Black History Month Book Review: Homegoing by Yaa Gyasi
Homegoing by Yaa Gyasi
Publisher: Knopf
Publication Date: June 7, 2016
My rating: 5 of 5 stars
Publisher’s Description:
Ghana, eighteenth century: two half-sisters are born into different villages, each unaware of the other. One will marry an Englishman and lead a life of comfort in the palatial rooms of the Cape Coast Castle. The other will be captured in a raid on her village, imprisoned in the very same castle, and sold into slavery.
One of Oprah’s Best Books of the Year and a PEN/Hemingway award winner, Homegoing follows the parallel paths of these sisters and their descendants through eight generations: from the Gold Coast to the plantations of Mississippi, from the American Civil War to Jazz Age Harlem.
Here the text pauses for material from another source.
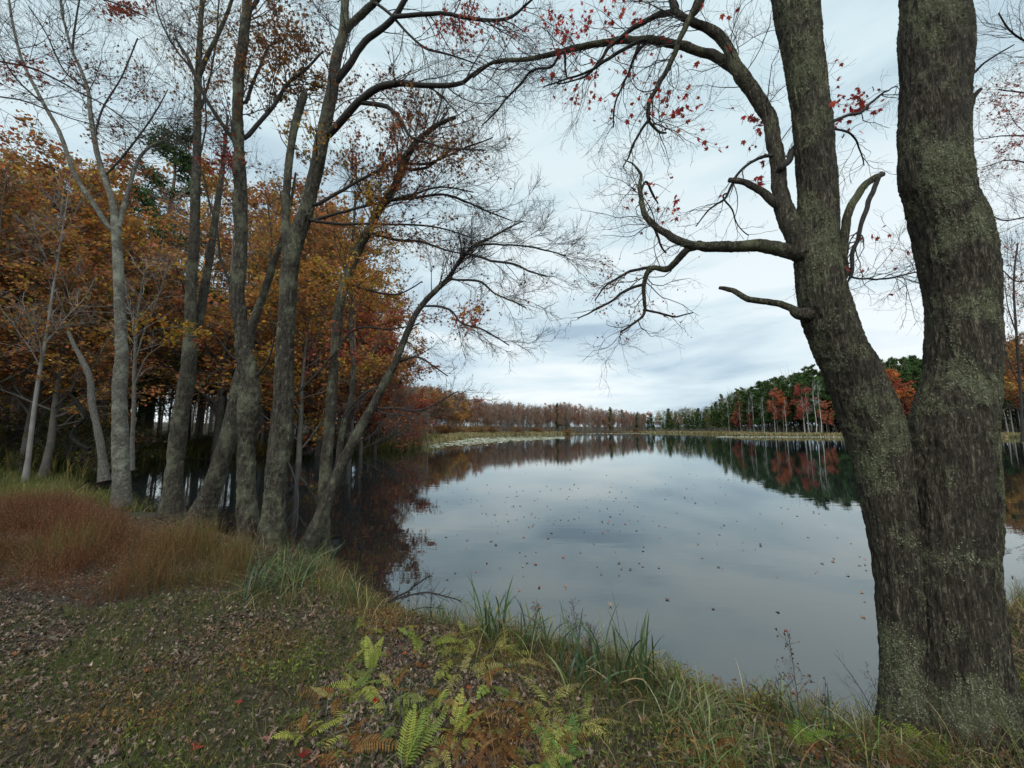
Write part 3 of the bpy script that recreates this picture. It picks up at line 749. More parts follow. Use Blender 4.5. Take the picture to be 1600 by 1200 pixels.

Yaa Gyasi’s extraordinary novel illuminates slavery’s troubled legacy both for those who were taken and those who stayed—and shows how the memory of captivity has been inscribed on the soul of our nation.
Homegoing is a great book to read for Black History Month because it covers such a broad swath of Black history in such a brilliant way. It starts out with two-half sisters, each born in Ghana, knowing nothing of the other. Effia marries an English slave trader and stays in Ghana, while Esi is captured and sold into slavery. Gyasi traces the lives of the sisters and their descendants through the generations up to the present day. Esi’s family’s trajectory shows very clearly slavery’s legacy in America – convict leasing, Jim Crow, etc. I think it will be eye-opening for people who have trouble understanding the roots of systemic racism in this country.
There are two chapters for each generation, one for each sister’s descendant. Each chapter is a snapshot of a signal moment in the life of the subject. In that way, it’s almost like a short story collection. I still felt deeply invested in each character’s fate, even though I didn’t get to spend much time with any of them. I can’t even imagine the research that went into a work of historical fiction like this – spanning almost 300 years in both Ghana and the United States. It was quite an undertaking, I’m sure. It’s amazing that this is Gyasi’s first novel. Highly recommended.